There is high anticipation for the FAME-III’s launch in Budget 2024. This announcement will increase EV adoption, which will have an effect on the expansion of the electric vehicle industry in India. With a strong focus on promoting sustainability and the green economy in the mobility sector, FAME-III will introduce revolutionary changes to the auto industry. It will support India’s efforts to address climate change and reduce pollution. The development of electric vehicle infrastructure is also essential to the broad adoption of EVs in India. Therefore, Raghav Arora, Co-Founder & CTO of Statiq, stated, “We are looking forward to tax reformation that not only supports our industry but also encourages consumers to embrace electric vehicles.”

“At the moment, the FAME-II program only provides financing for buses owned by state transport undertakings (STUs). As engaged stakeholders, we anticipate and promote upcoming budget and policy changes that provide additional assistance to our industry. With a large electrification of these buses, this plan could prove to be revolutionary in decreasing carbon emissions, as private buses make up nearly 90% of the 2 million buses on Indian roadways.

“By encouraging EV adoption, private players can increase economic growth, create jobs, and expand charging infrastructure with government support,” stated Sudhakar Reddy Chirra, Founder & CEO of FreshBus. 

“As we look ahead to Budget 2024, the electric vehicle (EV) industry in India is calling for a strategic change toward comprehensive growth in line with Bharat’s net-zero goals. Prioritizing reduced regulatory procedures in Budget 2024 will ensure easy and affordable access to financing, spurring sector expansion and advancing our net-zero objectives. It is important to emphasize the ‘Make in India’ concept even more.
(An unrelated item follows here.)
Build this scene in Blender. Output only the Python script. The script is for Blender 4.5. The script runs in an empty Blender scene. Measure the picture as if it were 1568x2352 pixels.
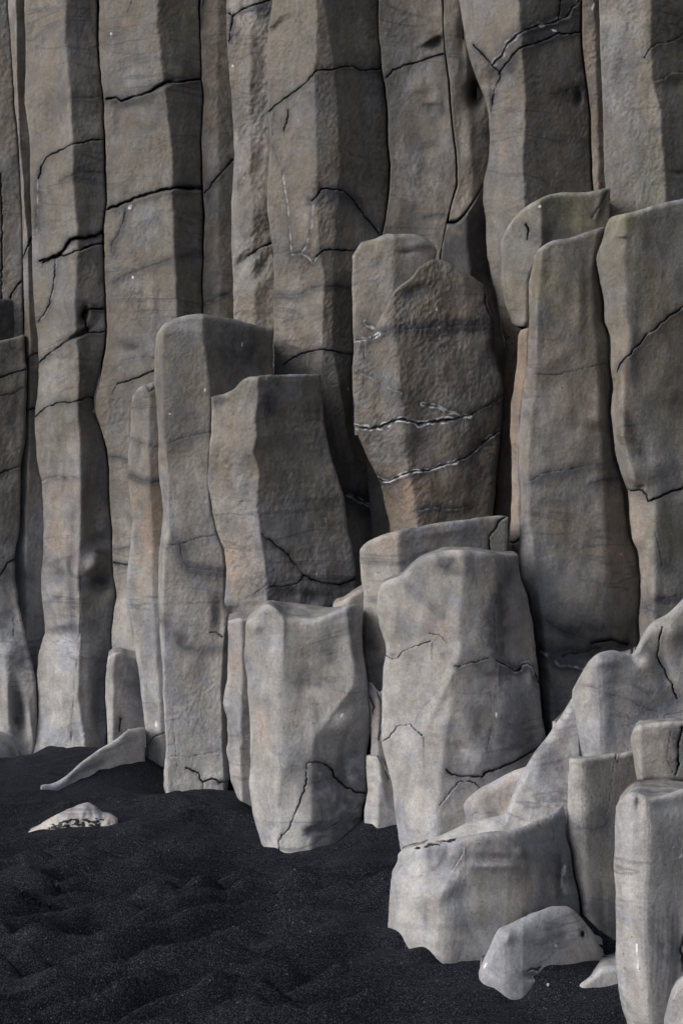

It is essential to implement comprehensive policies that increase R&D spending, build out the infrastructure for charging, and increase battery production” said Sameer Aggarwal, CEO and Founder at Revfin.

He also said, “Acknowledging the critical role that ancillary industries such as battery technology and charging solutions play, cooperative efforts between industry, government, and Fintech companies are essential for affordability, innovation, and positioning India as a global leader in sustainable mobility.”